───── INFORMATION PROVIDED ─────

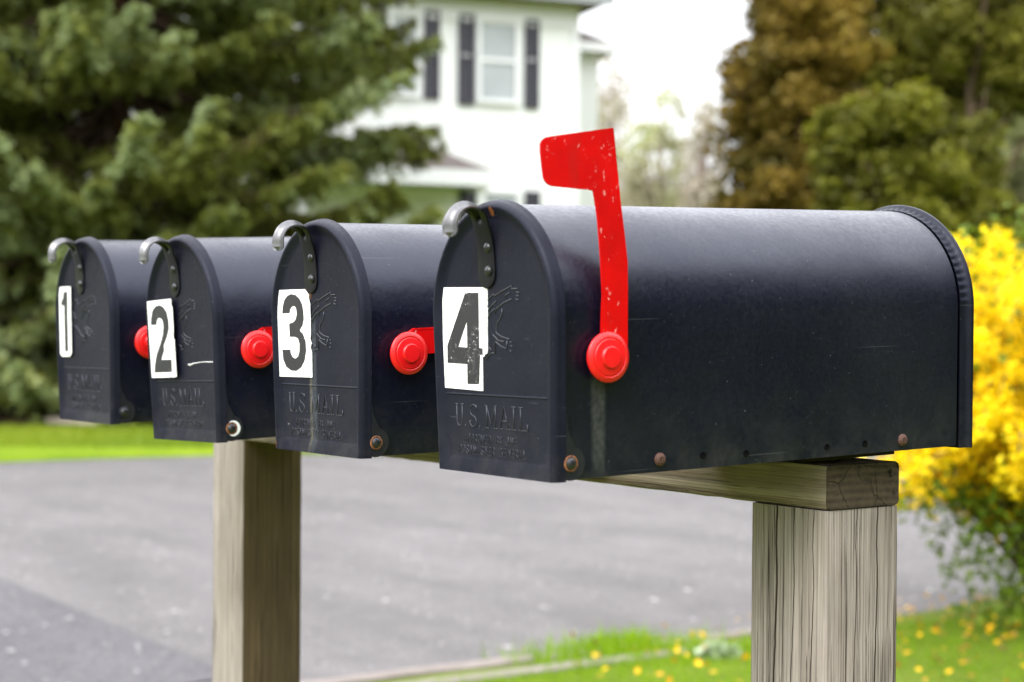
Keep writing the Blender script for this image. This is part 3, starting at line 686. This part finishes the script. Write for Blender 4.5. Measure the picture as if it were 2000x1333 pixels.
def spruce(name, label, base, Hh, Rm, nb, seed, twigs=13, group=None):
    g = np.random.default_rng(seed); rd = random.Random(seed)
    t = thing(name, label, 'spruce tree', base, (0,0,0), group)
    bm = bmesh.new(); tube(bm, [(0,0,-.3),(0.03,0,.5),(0.05,.02,Hh*.3),(0,.03,Hh*.7),(0,0,Hh)], [.26,.22,.16,.08,.01], 12)
    trunk = bm_obj('trunk', bm, M_redbark, t)
    bm = bmesh.new(); tube(bm, [(0,0,.1),(0,0,Hh-.5)], [.05,.006], 6); C, U, N, T, Sz = [], [], [], [], []
    for i in range(nb):
        f = (i+.5)/nb; h = .25+ (Hh-.4)*f**1.25; a = i*2.39996+rd.uniform(-.35,.35)
        R = Rm*(1-(h/Hh)**2.2)*rd.uniform(.80,1.06)*(.80 if h < .8 else .86 if h < 3.3 else 1)
        if h > 8.2 and i % 4: continue
        dirv = np.array([math.cos(a), math.sin(a), 0]); sid = np.array([-dirv[1], dirv[0], 0])
        droop = rd.uniform(.12,.40)*R; pts = []
        for q in range(8):
            s = q/7; pts.append(dirv*R*s + np.array([0,0,h - droop*math.sin(s*PI*.62)*(1 if s<.8 else 1-.5*(s-.8)) + .18*R*max(0,s-.62)]) + sid*.12*math.sin(s*3+i))
        pts[0] = np.array([0.,0.,h]); tube(bm, pts, [.055*(1-q/7.6) for q in range(8)], 5)
        bt = rd.uniform(0, 1)
        for w in range(int(twigs*R)+5):
            s = rd.uniform(.18, 1.0)**.75; k = s*7; q = min(int(k), 6); p = pts[q]*(1-(k-q))+pts[q+1]*(k-q)
            sg = rd.choice((-1,1)); ln = (.20+.26*(1-s)*R/3)*rd.uniform(.6,1.3)
            td = sid*sg*rd.uniform(.4,1.)+dirv*rd.uniform(.2,1.)+np.array([0,0,rd.uniform(-.75,.12)]); td /= np.linalg.norm(td)
            m = 44; ss = g.uniform(0,1,m)**.8; wt = rd.gauss(0,.16)
            c = p + np.outer(ss, td)*ln + g.normal(size=(m,3))*.026 - np.outer(ss**2, [0,0,1])*ln*.28
            C.append(c); u = td*1.0+g.normal(size=(m,3))*.55; U.append(u); N.append(g.normal(size=(m,3))+[0,0,.6])
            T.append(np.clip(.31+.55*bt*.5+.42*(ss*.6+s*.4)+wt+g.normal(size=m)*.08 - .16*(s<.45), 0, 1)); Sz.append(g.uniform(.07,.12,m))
    C, U, N, T, Sz = (np.concatenate(v) for v in (C, U, N, T, Sz)); N /= np.linalg.norm(N, axis=1, keepdims=True)
    bm_obj('branches', bm, M_bark, t)
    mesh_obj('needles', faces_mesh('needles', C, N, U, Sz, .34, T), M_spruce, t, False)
    return t
def px_base(px, dep, z=None):
    lat = (px-1000)/FPX*dep; return fr(lat, dep, (lawn_z(dep) if z is None else z))
spruce('spruce_tree', 'broad drooping green spruce filling the view left of the white house', px_base(222, 22.6), 22, 4.50, 880, 11, twigs=16)
spruce('spruce_tree', 'darker spruce partly hidden behind the broad spruce at left', px_base(-330, 28.5), 16, 4.3, 170, 12, 9)

def shrub_leaves(cent, rad, n, size, seed, f=1.6, hollow=.35, cut=-.25, surf=.5):
    """points through an ellipsoid, thinned where a smooth noise is low: leaves gaps and clumps"""
    global rs
    g = np.random.default_rng(seed); P = g.normal(size=(n*3, 3)); P /= np.linalg.norm(P, axis=1, keepdims=True)
    P *= (hollow+(1-hollow)*g.uniform(0,1,(n*3,1))**surf)
    edge = 1+.30*wobble(P*3, 1.7, seed+3); P *= edge[:, None]
    w = wobble(P*np.array(rad), f, seed+1); keep = w > cut+g.normal(size=len(w))*.12
    P = P[keep][:n]; w = w[keep][:n]
    return np.array(cent)+P*np.array(rad), w
def leafy_tree(name, label, base, crowns, n, size, aspect, mat, seed, barkm=M_bark, trunk_r=.16, trunk_h=None, limbs=10, group=None, cat='tree', cut=-.25, f=1.6, tint=(0,1), kind='diamond', up=0., lumps=0):
    g = np.random.default_rng(seed); rd = random.Random(seed)
    t = thing(name, label, cat, base, (0,0,0), group); C = []; Wv = []; LV = []
    if lumps:
        new = []
        for c, r in crowns:
            for q in range(lumps):
                v = np.array([rd.gauss(0,1), rd.gauss(0,1), rd.gauss(0,1)]); v /= np.linalg.norm(v); v *= rd.uniform(.25, .88); k = rd.uniform(.15, .32)
                new.append((tuple(np.array(c)+v*np.array(r)), (min(r)*k*rd.uniform(.9,1.5), min(r)*k*rd.uniform(.9,1.5), min(r)*k*rd.uniform(.6,1.1))))
        crowns = new
    tot = sum(r[0]*r[1]*r[2] for _, r in crowns)
    for i, (c, r) in enumerate(crowns):
        P, w = shrub_leaves(c, r, int(n*(r[0]*r[1]*r[2])/tot), size, seed*10+i, f, cut=cut); C.append(P); Wv.append(w); LV.append(np.full(len(w), rd.gauss(0,.16)))
    LV = np.concatenate(LV); C = np.concatenate(C); Wv = np.concatenate(Wv); m = len(C)
    ok = C[:, 2] > .03; C, Wv = C[ok], Wv[ok]; m = len(C)
    top = max(c[2]+r[2]*.6 for c, r in crowns)
    bm = bmesh.new(); th = trunk_h or top
    tube(bm, [(0,0,-.3),(.02,.02,th*.3),(-.03,.04,th*.65),(0,0,th)], [trunk_r*1.2,trunk_r,trunk_r*.6,.02], 10)
    bm_obj('trunk', bm, barkm, t)
    bm = bmesh.new()
    for i in range(limbs):
        q = C[rd.randrange(m)]; h = min(th*.92, max(.1, q[2]*rd.uniform(.35,.7))); mid = Vector((q[0]*.5, q[1]*.5, (h+q[2])/2+.1*abs(q[2]-h)))
        tube(bm, [(0,0,h), mid, q], [trunk_r*.42, trunk_r*.26, .012], 6)
    tube(bm, [(0,0,.05),(0,0,th*.95)], [trunk_r*.4,.006], 5)
    if limbs: bm_obj('limbs', bm, barkm, t)
    N = g.normal(size=(m,3)); N[:, 2] += .5; N /= np.linalg.norm(N, axis=1, keepdims=True)
    U = g.normal(size=(m,3)); U[:, 2] += up
    tn = np.clip(tint[0]+(tint[1]-tint[0])*(.5+.22*Wv+(LV[ok] if lumps else 0)+g.normal(size=m)*.14), 0, 1)
    mesh_obj('crown', faces_mesh('crown', C, N, U, size*g.uniform(.6,1.35,m), aspect, tn, kind), mat, t, False)
    return t
M_rustleaf = leafmat('rusty_cedar_foliage', [(0.,(.045,.030,.007)),(.25,(.085,.074,.010)),(.5,(.165,.112,.014)),(.75,(.225,.150,.018)),(1.,(.17,.175,.022))], .25, .6, .6, .45)
M_cedar = leafmat('green_cedar_foliage', [(0.,(.028,.024,.004)),(.25,(.068,.068,.006)),(.5,(.125,.130,.009)),(.75,(.185,.185,.012)),(.9,(.24,.23,.02)),(1.,(.19,.12,.015))], .25, .6, .7, .5)
M_olive = leafmat('olive_green_foliage', [(0.,(.060,.050,.011)),(.4,(.115,.112,.014)),(.7,(.175,.170,.020)),(1.,(.25,.23,.05))], .3, .6, .5, .45)
M_bud = leafmat('budding_leaves', [(0.,(.30,.24,.20)),(.4,(.40,.38,.26)),(.7,(.42,.46,.18)),(1.,(.45,.52,.12))], .4, .6, .4, .4)
M_budp = leafmat('pinkish_buds', [(0.,(.34,.28,.24)),(.5,(.46,.41,.34)),(1.,(.48,.50,.26))], .4, .6, .4, .4)

def crownspec(dep, base, boxes):              # (px centre, py centre, half px wide, half px tall) -> local ellipsoids
    out = []
    for px, py, hw, hh, *dd in boxes:
        p = at(px, py, dep+(dd[0] if dd else 0)); out.append((tuple(p-base), (hw/FPX*dep, hw/FPX*dep*.95, hh/FPX*dep)))
    return out
b = px_base(1560, 31)
leafy_tree('rusty_cedar_tree', 'rusty orange brown cedar standing right of the pale gap of sky', b,
  crownspec(31, b, [(1570,-120,150,160),(1580,90,175,170),(1555,260,180,170),(1545,430,180,190),(1450,180,60,120),(1440,330,70,110)]), 60000, .17, .5, M_rustleaf, 21, M_redbark, .2, cut=-.35, f=3.4, lumps=62)
b = px_base(1790, 26)
leafy_tree('green_cedar_tree', 'dense rounded dark green cedar behind the yellow bush', b,
  crownspec(26, b, [(1790,330,165,150),(1730,250,120,100),(1800,480,195,190),(1885,330,90,130),(1660,400,90,130),(1640,300,70,110)]), 50000, .15, .5, M_cedar, 22, M_bark, .2, cut=-.4, f=3.6, lumps=66)
b = px_base(1740, 36)
leafy_tree('tall_olive_tree', 'tall olive green tree rising above the green cedar', b,
  crownspec(36, b, [(1730,40,150,160),(1770,-170,190,160),(1690,190,130,150),(1830,230,170,190),(1870,60,150,150)]), 27000, .19, .5, M_olive, 23, M_bark, .22, cut=-.3, f=3.0, lumps=46)
b = px_base(1895, 33)
leafy_tree('olive_tree_with_bare_trunk', 'tall green tree with a bare brown trunk at the right', b,
  crownspec(33, b, [(1930,50,150,150),(1960,-130,210,160),(2060,130,140,170)]), 24000, .19, .5, M_olive, 24, M_bark, .16, trunk_h=7.2, cut=-.3, f=3.0, lumps=46)
# unseen evergreens added right of the view to darken reflections in the mailbox sides
for i, (la, de, hh) in enumerate(((9.5, -1.2, 9.), (11, -5.2, 10.), (11.8, 3.2, 9.5), (12, -10, 10.), (8.6, -9, 9.), (14.5, 10, 9.))):
    b = fr(la, de, 0); leafy_tree('evergreen_tree', ['dark evergreen beside the verge right of the camera','taller dark evergreen behind the right shoulder of the camera','dark evergreen between the verge and the yellow bush outside the view','tall dark evergreen farthest behind the camera at right','dark evergreen nearest the road behind the camera','dark evergreen just beyond the right edge of the view'][i], b,
        [((0,0,hh*.40),(2.2,2.2,hh*.44)),((.3,.2,hh*.72),(1.6,1.6,hh*.30)),((-.6,1.4,hh*.28),(1.5,1.5,hh*.30))], 7500, .46, .65, M_cedar, 70+i, M_bark, .2, limbs=6, cut=-.6, f=1.2, group='evergreens right of the view')
b = px_base(2060, 40)
leafy_tree('pale_green_tree', 'pale yellow green tree glimpsed at the right behind the cedars', b,
  crownspec(40, b, [(2010,360,120,190),(2060,170,120,140),(2000,200,90,120)]), 24000, .22, .5, M_bud, 25, M_twig, .16, cut=-.4, tint=(.35,1.))
for i, (px, dep, m, sp, lab, n) in enumerate([
   (1290, 44, M_bud, [(1290,330,85,110),(1300,225,40,55),(1270,430,100,90)], 'pale yellow green budding tree in the bright gap right of the flag', 5200),
   (1190, 47, M_budp, [(1185,250,55,130),(1195,380,70,100),(1180,150,30,60)], 'thin pinkish bare tree beside the right corner of the house', 3600),
   (1370, 42, M_budp, [(1375,300,40,110),(1380,410,60,80)], 'thin pinkish bare tree against the rusty cedar', 2400)]):
    b = px_base(px, dep)
    leafy_tree('budding_tree', lab, b, crownspec(dep, b, sp), n, .15, .55, m, 30+i, M_twig, .07, limbs=46, group='thin budding trees in the gap of sky', cut=-.15)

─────

* [WHAT THE TASK ASKS]: In the listing above, find the line with "0, 1)); Sz.append(g.uniform(.07,.12,m))" and the line with "spruce('spruce_tree', 'darker spruce". Output those two lines and every line between them, exactly as written.

* [OUTPUT OF THE EXERCISE]:
            T.append(np.clip(.31+.55*bt*.5+.42*(ss*.6+s*.4)+wt+g.normal(size=m)*.08 - .16*(s<.45), 0, 1)); Sz.append(g.uniform(.07,.12,m))
    C, U, N, T, Sz = (np.concatenate(v) for v in (C, U, N, T, Sz)); N /= np.linalg.norm(N, axis=1, keepdims=True)
    bm_obj('branches', bm, M_bark, t)
    mesh_obj('needles', faces_mesh('needles', C, N, U, Sz, .34, T), M_spruce, t, False)
    return t
def px_base(px, dep, z=None):
    lat = (px-1000)/FPX*dep; return fr(lat, dep, (lawn_z(dep) if z is None else z))
spruce('spruce_tree', 'broad drooping green spruce filling the view left of the white house', px_base(222, 22.6), 22, 4.50, 880, 11, twigs=16)
spruce('spruce_tree', 'darker spruce partly hidden behind the broad spruce at left', px_base(-330, 28.5), 16, 4.3, 170, 12, 9)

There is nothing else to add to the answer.